Wednesday, June 13, 2007

Subtext, or Were We Having Fun Yet?

Preparing lecture notes for tomorrow's class in genre fiction sent me on a trip back to my years in a gulag.

The lecture will focus on Aristotle (the Greek writer) and his valuable take on what story is--and is not. My take on story is expressed by a series of questions:

Who wants what?
From whom?
What happens if he/she does not get what he/she wants?
Why now?


That seems a pretty straightforward approach; it works as well with Hamlet as it does with the remarkable new work, Divisadero, from Michael Ondaatje.

Subtext is the narrative context of a story or poem that does not appear in the text, either in narrative or dialogue, but which becomes apparent to the reader and is in fact a part of the writer's design.

Hey, isn't that a pretty good definition for irony?

Yes! The behavior of the characters expresses one set of behavior while at the same time the subtext reveals--betrays, if you will--an altogether different, possibly polar intent.

So what about this gulag stuff?

Gulag is an acronym in Russian for a corrective labor camp, a place with the serious subtext of workers being given chores of such boring, humiliating, and forcefully introspective vectors that the inmate reconsiders his/her individualistic, often rebellious nature, accepting the Common Wisdom, be it political, religious, educational, or a combination thereof.

I was an inmate of this gulag from ages twelve to fourteen. It was located at the intersections of McCadden Avenue and Sixth Street, a relatively nice residential area with comfortable, single-dwelling homes, in midtown Los Angeles, named after the naturalist writer John Burroughs, officially recognized, even to this day as John Burroughs Junior High School.

The buildings were functional, a kind of brick-and-mortar sturdiness suggesting order, even discipline, but nothing resembling the smug excesses associated with the novels of Dickens. The Boys' Vice-Principal was a tweedy, affable man with gangling good looks. The Principal and Girls' Vice-Principal were Dickensian in appearance, each having the kind of head and face you'd expect to find on a fifty-dollar bill or a bottle of Lydia Pinkham's Tonic. Most of the faculty had the haunted appearance of guards in a maximum-security prison movie, men and women who seemed honor-bound to inculcate us with responsibility and discipline. One of my classmates, known for his odd reading habits (Kafka and DeMaupassant) argued that when they spoke of responsibility and discipline, it meant they were warning us about the dangers of masturbation. Another, a girl who wrote poetry, argued that with one or two exceptions, the faculty were all lapsed monastics and that if John Burroughs Junior High were hell for us, it was purgatory for them.
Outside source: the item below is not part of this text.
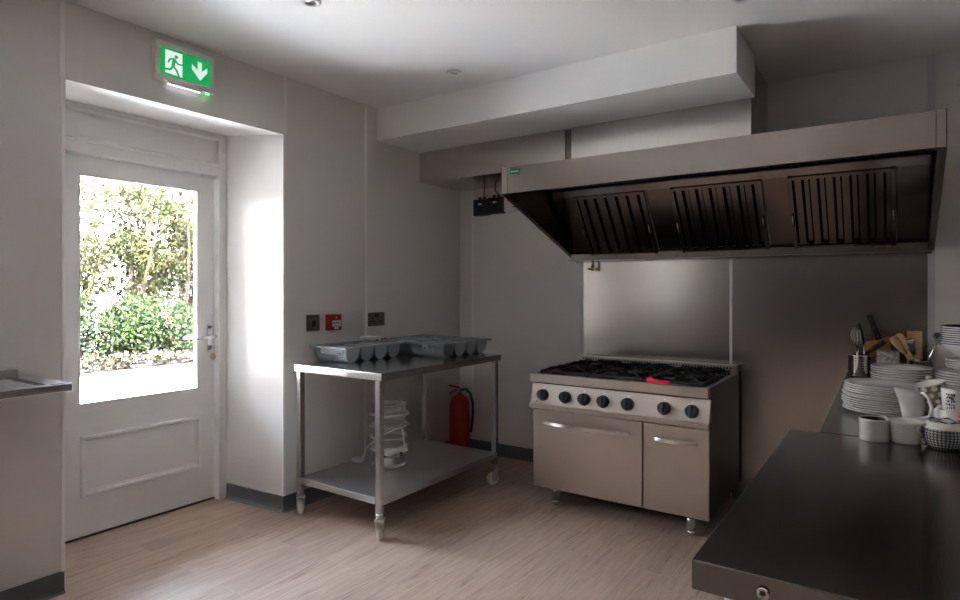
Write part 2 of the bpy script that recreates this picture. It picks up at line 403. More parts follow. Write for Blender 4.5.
def handle2(xs, sgn, side):
    b = BM()
    box(b, min(xs, xs + sgn*.009), max(xs, xs + sgn*.009), 2.180, 2.210, 0.950, 1.100)
    for z in (0.950, 1.100): cyl(b, (xs, 2.195, z), (xs + sgn*.009, 2.195, z), .015, seg=20)
    p = obj('handle_plate', b, 'silver', dr, world=True)
    b = BM(); cyl(b, (xs, 2.195, 1.032), (xs + sgn*.045, 2.195, 1.032), .010)
    tube(b, [(xs + sgn*.045, 2.212, 1.034), (xs + sgn*.047, 2.195, 1.034), (xs + sgn*.05, 2.15, 1.031), (xs + sgn*.048, 2.10, 1.027), (xs + sgn*.042, 2.082, 1.025)], .011, 10, [.010, .012, .012, .011, .009])
    obj('lever', b, 'silver', p, world=True)
    b = BM(); cyl(b, (xs + sgn*.008, 2.195, .972), (xs + sgn*.016, 2.195, .972), .0085); obj('lock_cylinder', b, 'chrome', p, world=True)
handle2(XD, 1, 'in'); handle2(XO, -1, 'out')
kt = thing('door_key', 'small key with a round tan tag hanging in the white door lock', 'key', (XD + .03, 2.195, .93))
b = BM(); box(b, XD + .016, XD + .045, 2.1925, 2.1975, .964, .980); cyl(b, (XD + .040, 2.192, .966), (XD + .040, 2.198, .966), .013)
obj('key_blade', b, 'chrome', kt, world=True)
b = BM(); tube(b, [(XD + .040 + .004*math.cos(a), 2.195 + .012*math.sin(a), .945 + .014*math.cos(a)) for a in [2*PI*i/16 for i in range(17)]], .0012, 6); obj('key_ring', b, 'chrome', kt, world=True)
b = BM(); cyl(b, (XD + .030, 2.200, .908), (XD + .036, 2.202, .908), .021, seg=28); obj('key_tag', b, 'beech', kt, world=True)

# ------------------------------------------------------------------ exit sign
es = thing('exit_sign', 'green lit running man exit sign with down arrow above the white door', 'exit sign', (0, 1.713, 2.365))
b = BM(); box(b, 0, .034, 1.546, 1.860, 2.362, 2.562, .005); obj('housing', b, 'strip', es, world=True)
SY0, SY1, SZ0, SZ1 = 1.567, 1.836, 2.394, 2.530
def rrect(y0, y1, z0, z1, r, n=6):
    pts = []
    for cy, cz, a0 in ((y1 - r, z1 - r, 0), (y0 + r, z1 - r, PI/2), (y0 + r, z0 + r, PI), (y1 - r, z0 + r, 1.5*PI)):
        pts += [(cy + r*math.cos(a0 + PI/2*i/n), cz + r*math.sin(a0 + PI/2*i/n)) for i in range(n + 1)]
    return pts
b = BM(); prism(b, rrect(SY0, SY1, SZ0, SZ1, .016), 'x', .033, .0365); pan = obj('green_panel', b, 'sign_green', es, world=True)
def sf(x, y):      # a point of the pictogram
    fx = (x - 225)/383.0; fz = (y - 115 - .322*(x - 225))/202.0
    return SY0 + fx*(SY1 - SY0), SZ1 - fz*(SZ1 - SZ0)
b = BM()
y0, y1 = sf(262, 0)[0], sf(386, 0)[0]
prism(b, [(y0, SZ0 + .012), (y1, SZ0 + .008), (y1, SZ1 - .010), (y0, SZ1 - .010)], 'x', .0362, .0372)
ar = [(502, 235), (535, 246), (535, 315), (578, 288), (578, 328), (522, 383), (458, 292), (458, 250), (502, 300)]
prism(b, [sf(*p) for p in ar], 'x', .0362, .0372)
obj('white_pictogram', b, 'sign_white', pan, world=True)
b = BM()
def limb(pts, w):
    q = [Vector(sf(*p)) for p in pts]
    for a, c in zip(q, q[1:]):
        d = (c - a).normalized(); n = Vector((-d.y, d.x))*w/2
        prism(b, [a + n, a - n, c - n, c + n], 'x', .0371, .0379)
        for e in (a, c): prism(b, [(e.x + w/2*math.cos(2*PI*i/12), e.y + w/2*math.sin(2*PI*i/12)) for i in range(12)], 'x', .0371, .0379)
hc = sf(341, 202); prism(b, [(hc[0] + .0085*math.cos(2*PI*i/20), hc[1] + .0085*math.sin(2*PI*i/20)) for i in range(20)], 'x', .0371, .0379)
limb([(326, 222), (318, 268)], .018); limb([(335, 226), (350, 254), (386, 265)], .0085); limb([(322, 216), (297, 214), (284, 236)], .0085)
limb([(318, 268), (343, 302), (362, 352)], .0105); limb([(316, 268), (300, 293), (250, 284)], .0100)
obj('running_figure', b, 'sign_green', pan, world=True)
b = BM(); box(b, .008, .030, 1.600, 1.790, 2.358, 2.364); obj('lamp_strip', b, 'white_pl', es, world=True)
for i in range(8):
    b = BM(); y = 1.618 + i*.022; box(b, .012, .026, y, y + .009, 2.3555, 2.359); obj('led', b, 'led', es, world=True)
b = BM(); box(b, .020, .030, 1.815, 1.830, 2.357, 2.364); obj('status_light', b, 'led_green', es, world=True)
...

At John Burroughs Junior High School, I learned to eat mashed potatoes drenched in a gravy that reminded me of library paste, and believed the girl who wrote poetry when she told me that the cafeteria cooks were ordered to put saltpeter into them in an attempt to keep boys from acting out on urges best saved for high school. I also learned that behavior was equated with intelligence to the point where, if you did not behave well, you were proving your unworthiness of good grades. I also learned how to make rockets from paper matches and the foil from cigarette packages; how to grow radishes and carrots, how to make radios that worked without electricity, and had committed to memory the steps in raising thirteen to the thirteenth power, the favorite punishment of my math teacher. I knew those numbers so well that I was able to sell copies of the exercise for twenty-five cents to other rebellious boys.

One of my great chums and fellow prisoners survived this gulag, then went on to do his undergraduate work and law school at Harvard, suggesting that the Common Wisdom might not have been all that bad. Perhaps. Any number of inmates, male and female, went forth to pursue professional careers, some with distinction. There were actually two teachers I admired and respected, although when grades were given, the A's they assigned to me caused me grief with the teachers whom I neither admired nor respected, each of whom would warn me that they were watching me.
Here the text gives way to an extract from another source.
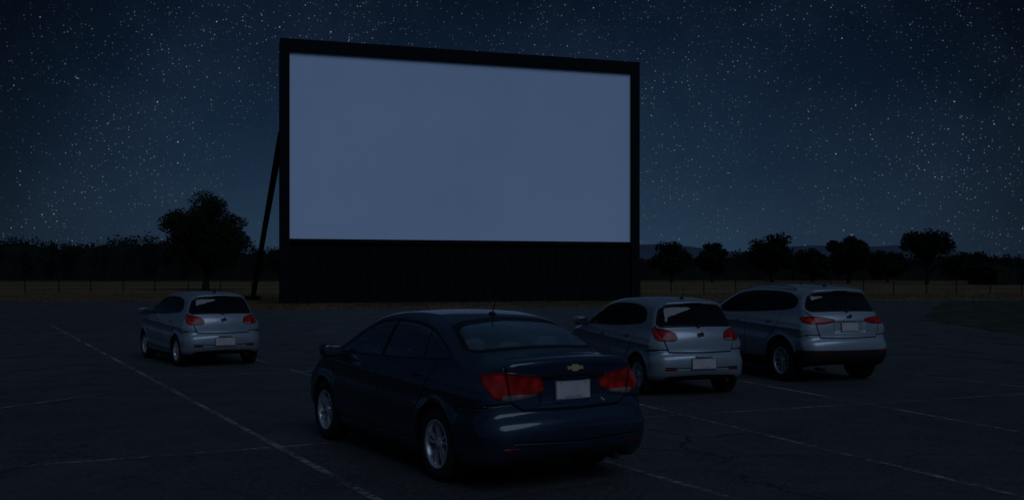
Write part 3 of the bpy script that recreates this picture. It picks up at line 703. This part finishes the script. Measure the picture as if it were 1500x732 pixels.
def treeline(name,x0,x1,Y,hf,n,size,seed,core=(.70,.88)):
    rs=np.random.default_rng(seed); cs=[];rd=[]
    x=x0
    while x<x1:
        h=hf(x)*rs.uniform(.90,1.05); w=rs.uniform(5,9)
        for k in range(11):
            z=rs.uniform(.4,.90)*h; r=min(h-z+.5,rs.uniform(1.4,2.8)); cs.append((x+rs.normal()*w*.35,Y+rs.normal()*4,z)); rd.append(r)
        x+=w*.45
    V,Q=leaves(np.array(cs),np.array(rd),n,size,1.)
    me=bpy.data.meshes.new(name); 
    xs=np.arange(x0,x1,1.6); nx=len(xs); hh=np.array([hf(q)*rs.uniform(*core) for q in xs])
    rows=[(-5.5,0),(-4.5,.75),(-2,1.),(2,1.),(5,.7),(6,0)]
    cv=[(xs[i]+rs.normal()*.3,Y+r[0]+rs.normal()*.4,hh[i]*r[1]) for r in rows for i in range(nx)]
    cf=[(j*nx+i,j*nx+i+1,(j+1)*nx+i+1,(j+1)*nx+i) for j in range(len(rows)-1) for i in range(nx-1)]
    off=len(V); me.from_pydata(V.tolist()+cv,[],Q.tolist()+[tuple(q+off for q in f) for f in cf]); me.materials.append(M_leafd)
    o=bpy.data.objects.new(name,me); scene.collection.objects.link(o)
treeline('distant_treeline',-210,-48,250,lambda x:10.5-(1.6 if x>-78 else 0)+.7*math.sin(x*.13),38000,.33,21)
treeline('distant_treeline.001',-58,210,262,lambda x:(6.8 if x<110 else 6.1)+.8*math.sin(x*.11+1),38000,.36,22)
treeline('shrubs',78,150,170,lambda x:4.4+.8*math.sin(x*.21),12000,.24,23)
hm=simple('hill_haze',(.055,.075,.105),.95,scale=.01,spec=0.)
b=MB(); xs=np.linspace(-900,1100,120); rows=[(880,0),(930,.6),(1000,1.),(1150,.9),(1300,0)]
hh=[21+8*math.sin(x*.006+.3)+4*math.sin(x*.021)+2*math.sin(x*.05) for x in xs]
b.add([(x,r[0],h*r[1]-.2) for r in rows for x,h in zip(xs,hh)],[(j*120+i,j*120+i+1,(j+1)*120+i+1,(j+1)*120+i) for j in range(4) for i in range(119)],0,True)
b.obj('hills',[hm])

M_wood=simple('weathered_wood',(.020,.017,.014),.9,scale=6,var=.4,spec=.05)
b=MB()
fp=[]; x=-75
while x<110:
    y=92+.02*x+random.uniform(-.1,.1); hgt=1.2+random.uniform(-.08,.08); tl=random.uniform(-.05,.05)
    b.tube((x,y,-.1),(x+tl,y,hgt),.055,.048,0,7); fp.append((x+tl*.8,y-.06)); x+=2.9+random.uniform(-.15,.15)
for i in range(len(fp)-1):
    for z in(.45,.80,1.10):
        b.tube((fp[i][0],fp[i][1],z+random.uniform(-.02,.02)),(fp[i+1][0],fp[i+1][1],z+random.uniform(-.02,.02)),.028 if z>1 else .014,.028 if z>1 else .014,0,6,False)
b.obj('wooden_fence',[M_wood])

M_tuft=leaf_mat('dry_grass_blades',(.045,.032,.018),(.15,.10,.055))
vs=[];fs=[]
def tuft(x,y,n,h):
    for _ in range(n):
        a=random.uniform(0,6.28); r=random.uniform(0,.16); bx=x+r*math.cos(a); by=y+r*math.sin(a); hh_=h*random.uniform(.5,1.2); l=random.uniform(.0,.14); q=random.uniform(0,6.28); w=.012
        o=len(vs); vs.extend([(bx-w*math.cos(q),by-w*math.sin(q),0),(bx+w*math.cos(q),by+w*math.sin(q),0),(bx+l*math.cos(a),by+l*math.sin(a),hh_)]); fs.append((o,o+1,o+2))
edge=[p for p in le if p[1]>45 and -60<p[0]<12.5]
for p in edge:
    for _ in range(9): tuft(p[0]+random.gauss(0,.4),p[1]+random.uniform(-.1,1.6),8,.22)
for _ in range(2500):
    x=random.uniform(-16,11); y=57.8+(x+13.1)*.318-random.uniform(.25,2.8)
    tuft(x,y,6,.2)
for _ in range(5000):
    x=random.uniform(-45,45); y=random.uniform(70.5,92); tuft(x,y,5,.28)
me=bpy.data.meshes.new('dry_grass'); me.from_pydata(vs,[],fs); me.materials.append(M_tuft); o=bpy.data.objects.new('dry_grass',me); scene.collection.objects.link(o)

# ------------------------------------------------------------ world
wd=bpy.data.worlds.new('World'); scene.world=wd; wd.use_nodes=True; wd.node_tree.nodes.clear()
t=NT(wd.node_tree); out=t.n('ShaderNodeOutputWorld')
tc=t.n('ShaderNodeTexCoord').outputs['Generated']
dirn=t.vm('NORMALIZE',tc); sp=t.n('ShaderNodeSeparateXYZ'); t.link(dirn,sp.inputs[0])
ramp=t.n('ShaderNodeValToRGB'); cr=ramp.color_ramp
stops=[(0.,(.0175,.038,.070)),(.04,(.0150,.034,.065)),(.10,(.0085,.0220,.047)),(.18,(.0040,.0115,.0280)),(.26,(.0022,.0062,.0160)),(.32,(.0025,.007,.017)),(.55,(.010,.022,.044)),(1.,(.011,.024,.047))]  # upper stops, out of view, are brightened to light roofs and glass
cr.elements[0].position=0; cr.elements[0].color=rgb(*stops[0][1]); cr.elements[1].position=1; cr.elements[1].color=rgb(*stops[-1][1])
for p,c in stops[1:-1]:
    e=cr.elements.new(p); e.color=rgb(*c)
t.link(t.m('MAXIMUM',sp.outputs[2],0.),ramp.inputs[0])
az=t.vm('DOT_PRODUCT',t.vm('NORMALIZE',t.vm('MULTIPLY',dirn,(1,1,0))),(.0,1.,0))
azf=t.mr(az,.875,1.,.28,1.,True)
azf=t.m('MAXIMUM',azf,t.mr(az,.82,.45,.28,1.5,True))  # added brightening of the unseen side sky, for car windows to reflect
azf=t.m('MAXIMUM',azf,t.mr(sp.outputs[2],.30,.6,0.,1.))
azf=t.m('MULTIPLY',azf,t.mr(t.noise(dirn,3.,4,.6),.25,.75,.80,1.2))
base=t.vm('SCALE',ramp.outputs[0],scale=azf)
def stars(scale,r,pw,amp):
    v=t.n('ShaderNodeTexVoronoi'); v.inputs['Scale'].default_value=scale; t.link(dirn,v.inputs['Vector'])
    core=t.m('POWER',t.mr(v.outputs['Distance'],0.,r,1.,0.),1.3)
    sc_=t.n('ShaderNodeSeparateXYZ'); t.link(v.outputs['Color'],sc_.inputs[0])
    br=t.m('MULTIPLY',t.m('POWER',sc_.outputs[0],pw),amp)
    tint=t.mix(sc_.outputs[1],rgb(.62,.80,1.),rgb(.95,.95,1.))
    return t.vm('SCALE',tint,scale=t.m('MULTIPLY',core,br))
mwn=t.noise(dirn,5.,5,.6)
mw=t.mr(mwn,.38,.66,.22,2.4)
s1=t.vm('SCALE',stars(360,.27,3.,.21),scale=mw)
s2=t.vm('SCALE',stars(130,.10,5.,.8),scale=t.mr(mwn,.35,.65,.40,1.3)); s3=stars(31,.032,2.5,1.6)
glow=t.vm('SCALE',(.0036,.0062,.0105),scale=t.mr(mwn,.46,.72))
tot=t.vm('ADD',t.vm('ADD',base,glow),t.vm('ADD',s1,t.vm('ADD',s2,s3)))
b1=t.n('ShaderNodeBackground'); t.link(tot,b1.inputs[0]); b1.inputs[1].default_value=1.
SUN_D=Vector((.34,-.70,.63)).normalized()
sky=t.n('ShaderNodeTexSky'); sky.sky_type='NISHITA'; sky.sun_disc=False
sky.sun_elevation=math.asin(SUN_D.z); sky.sun_rotation=math.atan2(SUN_D.x,SUN_D.y)
b2=t.n('ShaderNodeBackground'); t.link(sky.outputs[0],b2.inputs[0]); b2.inputs[1].default_value=.0002
ad=t.n('ShaderNodeAddShader'); t.link(b1.outputs[0],ad.inputs[0]); t.link(b2.outputs[0],ad.inputs[1]); t.link(ad.outputs[0],out.inputs[0])
sl=bpy.data.lights.new('moonlight','SUN'); sl.energy=.57; sl.angle=math.radians(40); sl.color=(.56,.74,1.)
so=bpy.data.objects.new('moonlight',sl); scene.collection.objects.link(so); so.rotation_euler=SUN_D.to_track_quat('Z','Y').to_euler(); so.location=(20,-40,40)
cd=bpy.data.cameras.new('camera'); cd.sensor_width=36; cd.lens=36; cd.shift_y=34/1500; cd.clip_end=6000; cd.clip_start=.1
co=bpy.data.objects.new('camera',cd); scene.collection.objects.link(co); co.location=(0,0,H_CAM); co.rotation_euler=(math.pi/2,0,0); scene.camera=co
It is true that I was neither a good student nor a model prisoner although I had been a good student in every one of the six grammar schools I attended, and probably began to do better, as they say, in high school, out of sheer relief from being out of junior high school.

And what is the subtext of all this? It is that junior high school threw me well off the course of Received Standard Education to the point where now, when I talk about the places where story abides as a thriving thing, I think of the school, the college, the university, the faculty meeting as the petri dish filled with agar agar, waiting to be fed some strain of mischief.









1 comment:

lettuce said...

we had just the same kind of gravy at our school.